Synchronicity is that effect that an event has occurred at just the right time and space to reflect meaning into the observer. Whether this meaning is real is still a topic of debate (for another paper), yet the meaning exists. C. G. Jung has defined Synchronicity as: The coincidence of events in space and time as meaning something more than mere chance, namely, a peculiar interdependence of objective events among themselves as well as with the subjective (psychic) states of the observer or observers [I Ching, p xxiv].
Events occur in the macrocosm of the Universe that tend to coincide with events that happen within the microcosm of society or the individual. For example; we discovered Uranus, a planet with unusual qualities that rebel against normal observation, at the early part of modern historys revolutionary period. These revolutions happed in political circles where populations revolted against authoritarian rule. These revolutions also happed in industrial circles, where we invented assembly lines and weaving machines. The discovery of Uranus could not have caused these revolutions; he is too far away to affect the Earth in any appreciable manner. When a mystic casts and studies divinatory devices and thereby determines the best advice in a situation, we say that the moment is a part of the world at large, a microcosm of it, if you will. As such we say the reading reflects in an accurate way the macrocosm. Maybe, it only reflects reality as seen through that mystic.
Science is ever searching for facts in the phenomenal world to analyze. Yet not all facts are discoverable, or even recognized when found. The better scientist will avoid setting his or her conclusion into stone. A qualified scientist is prepared to have his model of the world crumble in the face of new discoveries. In the words of the Alchemist: All truths are but half-truths, and all gods are but half-gods. We may reconcile all paradoxes [Kybalion].
The Principle of Causation is clearly a viable theory. Yet, so does the Principle of Synchronicity, which is not so clear a conclusion.
Was it the Goddess dancing with Her Dragon consort? Maybe it was just a meteorological display, after all. Perhaps, the truth is somewhere between both truths.

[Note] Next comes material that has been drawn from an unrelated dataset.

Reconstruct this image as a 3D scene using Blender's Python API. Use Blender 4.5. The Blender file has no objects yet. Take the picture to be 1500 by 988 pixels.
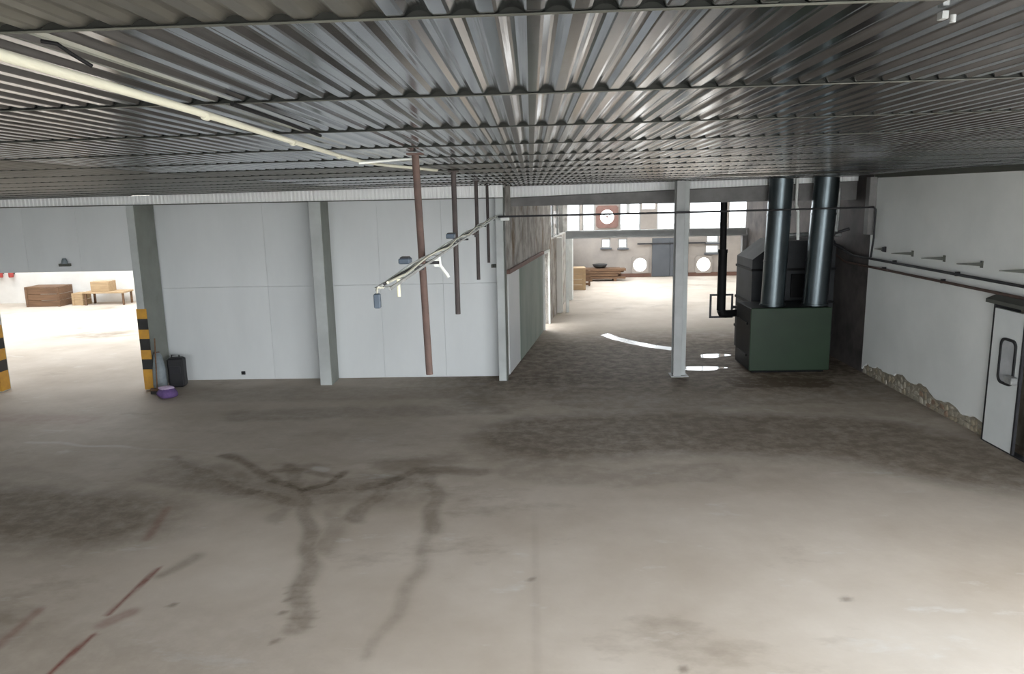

Although the Human intellect can solve many problems, there are questions whose answers are beyond current understanding that can drive human thought to the rim of rational knowledge. The forces that are in effect in nature are many and diverse, and the mind is a powerful and driven faculty. The Western mind has divided, segregate, and defined everything it has found, and some things it has not. Still, there is much yet to be discovered. The Eastern mind has viewed the phenomenal world as a dynamic and changing whole. Yet many eastern sages have chosen not to be engaged or involved. By exploring this world they have often come to the conclusions of how and why, only to find a new vista ahead to explore. In this modern era of expedient answers and communication it may be that we need to bring both right and left minded approaches together so that humanity can come to a conclusion that it was a worthy pursuit of no consequence.